In her letter to the Acting Federal Attorney General, Matthew Whitaker and the Secretary of Homeland Security, Kirstjen Nielsen, González Colón addresses how Puerto Rico still has one of the highest crime rates in the United States but is not treated equally in the allocation of human resources in law enforcement agencies.

The congresswoman discussed with Secretary Nielsen the recent crisis in Puerto Rico in person yesterday, requesting additional resources as well as technical assistance to strengthen anti-drug safety on the island.

According to the FBI’s Uniform Crime Reporting Program for 2017, the territory has a higher murder rate20.3 homicides per 100,000 inhabitants—than any State and the District of Columbia.  Statistics reported by the Puerto Rico Police Bureau similarly show that the number of murders on the island has either increased or remained remarkably high over the last four years, with 588 homicides taking place in 2015, 679 homicides in 2016, 710 homicides in 2017, and 641 homicides in 2018. 

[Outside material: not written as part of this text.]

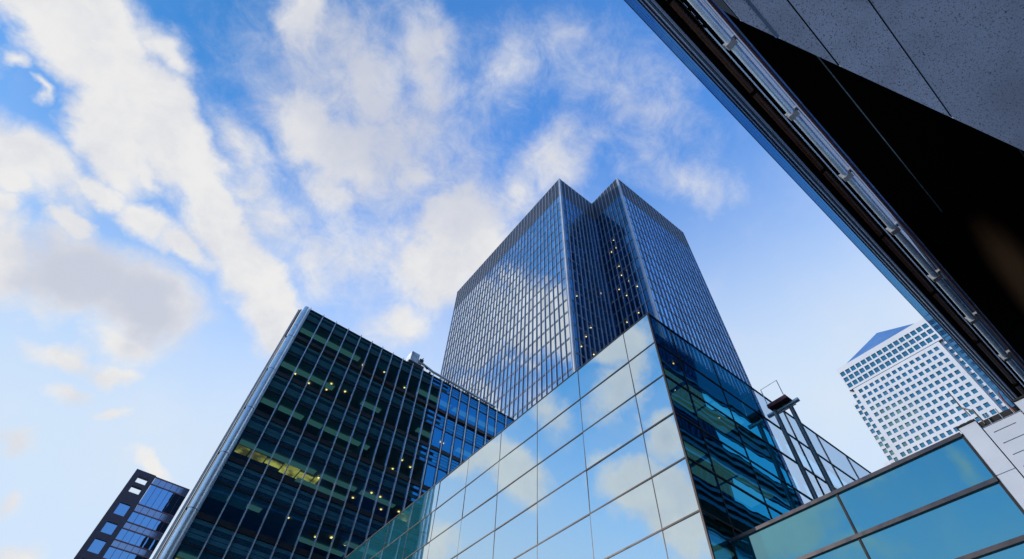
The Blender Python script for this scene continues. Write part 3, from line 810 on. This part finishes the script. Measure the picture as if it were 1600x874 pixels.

Local law enforcement agencies report that anywhere between 60 and 80 percent of murders committed in Puerto Rico are drug-related.  As you are aware, the island has long been exploited by drug trafficking organizations as both a destination and a transshipment point for illicit drugs that reach the mainland, endangering the lives of Americans in the territory and the continental United States. 

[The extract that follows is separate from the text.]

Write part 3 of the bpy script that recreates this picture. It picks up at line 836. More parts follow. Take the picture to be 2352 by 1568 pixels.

In 2017, for instance, U.S. Customs and Border Protection officers seized close to 66,000 pounds of narcotics in and around Puerto Rico from cartels and smugglers, more than any previous year on record.  However, interdiction efforts were hampered by the devastating 2017 hurricane season. As the 2019 Threat Assessment from the Puerto Rico/USVI High Intensity Drug Trafficking Area indicates, damage inflicted by the storms severely diminished the operational capabilities of local and federal law enforcement on the island.

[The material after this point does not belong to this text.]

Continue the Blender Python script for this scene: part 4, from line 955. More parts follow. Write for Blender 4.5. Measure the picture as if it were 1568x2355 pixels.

“In light of these developments, it is critical that the federal government take all necessary actions to ensure the safety and security of the 3.2 million Americans in Puerto Rico.  Therefore, I strongly urge DOJ and DHS to increase their law enforcement capabilities and personnel on the island.  I also ask that you provide technical assistance and actively engage with the Government of Puerto Rico to determine how to better assist the territory in combatting drug-related violence.”, said the Congresswoman in her letter.

In the letter, González-Colón calls for a detailed breakdown of the number of authorized positions in each of the component agencies by the Department of Justice and the Department of Homeland Security in Puerto Rico, and the number of positions that are currently vacant.

Moreover, the Congresswoman requested information on the efforts made by the Department of Justice and the Department of Homeland Security to recruit and retain federal law enforcement officials in Puerto Rico and information on their efforts to address the serious levels of crime that threaten the lives of US citizens of Puerto Rico.

Previously, González Colón has worked from the Congress in different bills for the security of the Island. Among these bills that have been approved is the Maritime Border Security Review Act (HR 5869), a legislation of her authorship that required the Secretary of Homeland Security to conduct a detailed threat analysis at the maritime border of the United States, including the so-called Transit Zone and the borders and territorial waters of Puerto Rico and the United States Virgin Islands.